The Campaign Spot

Yes We Can . . . Ignore Non-November Elections

We are told that one of the reasons Pat Toomey can’t win in Pennsylvania is that there’s been this huge surge in registered Democrats and a drop in registered Republicans.

Except that elections aren’t decided by those who register, they’re decided by those who vote. And it turns out that a lot of those new Democrats in the Keystone State aren’t interested in showing up for every election. At least in Centre County, where Penn State is located:

Voter registration rolls bloated from last year’s presidential politics did math with the lowest number of municipal-primary voters since at least 1996, when the county had a much smaller population.

Tuesday’s result was a stunningly low turnout of 16 percent . . .

But an even more arresting set of numbers from Tuesday’s primary is the one showing the total ballots cast by each of Centre County’s two major political parties: 7,223 Republicans and 7,017 Democrats.

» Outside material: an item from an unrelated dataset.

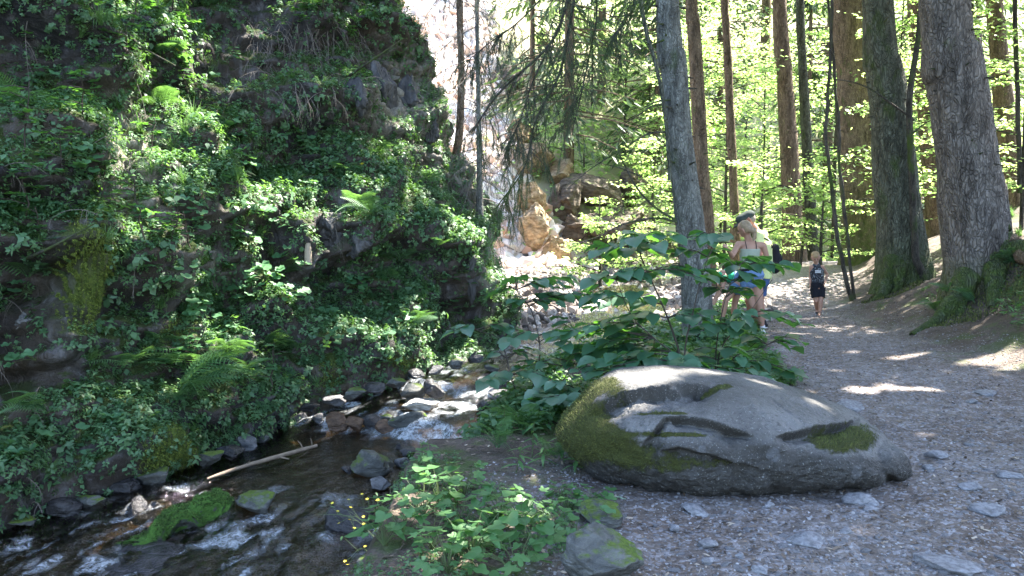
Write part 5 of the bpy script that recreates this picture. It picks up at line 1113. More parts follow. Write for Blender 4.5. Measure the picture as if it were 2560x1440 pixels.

Yes, more registered Republicans came out to vote Tuesday than registered Democrats. Can such things be?

Didn’t Barack Obama’s voter registration drives last year flip Centre County from red to blue? And didn’t three Democrats this spring compete for the county district attorney nomination, and presumably generate voter interest, while the Republican incumbent was merely running again and unopposed?

Read that again: More Republicans showed up, voting for an unopposed incumbent, than Democrats, even though three Democrats were competing for district attorney. More of these absent folks may show up in municipal elections in November 2009, or the primary and general elections in 2010. But so far, they’re not as interested in politics when Obama’s name isn’t on the ballot.

November 4, 2008 was a great day for Democratic turnout. But it was only one day.